A possible answer came to me the day I stubbed my literary toe on The Imperfect Art (Oxford University Press, 1988), Ted Gioia's book on jazz and modern culture. In the title essay, Gioia explains how essential improvisation was to jazz by asking the reader to conceive "what twentieth-century art would be like if other art forms placed an equal emphasis on improvisation." Imagine, he writes, T.S. Eliot "giving nightly poetry readings at which, rather than reciting set pieces, he was expected to create impromptu poems—different ones each night, sometimes recited at a fast clip."

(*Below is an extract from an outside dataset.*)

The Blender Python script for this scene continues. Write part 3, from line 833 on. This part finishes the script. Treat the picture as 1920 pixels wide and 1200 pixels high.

After a good little laugh, I thought about the notion of spontaneity in literature. Sometimes, spontaneity is a necessary ingredient (think of the huge popularity of the Beat generation's improvisational style or how much energy and excitement are produced at a single poetry slam), but it doesn't take long for most readers to demand some aesthetic law and order. Truman Capote wittily expressed this distrust of improvisation when he characterized Jack Kerouac's work as typing, not writing.

Then, after a keyword search on Google (our digital Virgil), I found an interview in which Robert Pinsky remarked, "There are literally improvisatory poets, that is, people who compose very quickly and don't revise much. Frank O'Hara, I think it's in "Personism: A Manifesto," says that he likes to sit down and play the typewriter for an hour or two after breakfast. Very few people have that kind of ease."

I wondered, "Could O'Hara's sort of ease be learned?" My hunch was that truly talented poets, if put to the test, could write with O'Hara's efficiency and focus. My mind then shifted to the immediacy of blogs and the off-the-cuff creativity of TV shows like Iron Chef America, and I cooked up a strange idea.

I would create a Web site that could serve as a forum in which some of our best poets would be given just one hour in which to write a poem on an assigned topic. The results of each contest would then be considered by a notable judge (a critic or editor), who would pick a winner and write a commentary on the works. Perhaps readers could vote for their favorite poem. I was hoping to access what Gioia describes as the pleasures of improvised art: "We enjoy improvisation because we take enormous satisfaction in seeing what a great musical mind can create spontaneously. We are interested in what the artist can do, given the constraints of his art." Could a Web site such as the one I envisioned bring some spontaneous energy to contemporary poetry?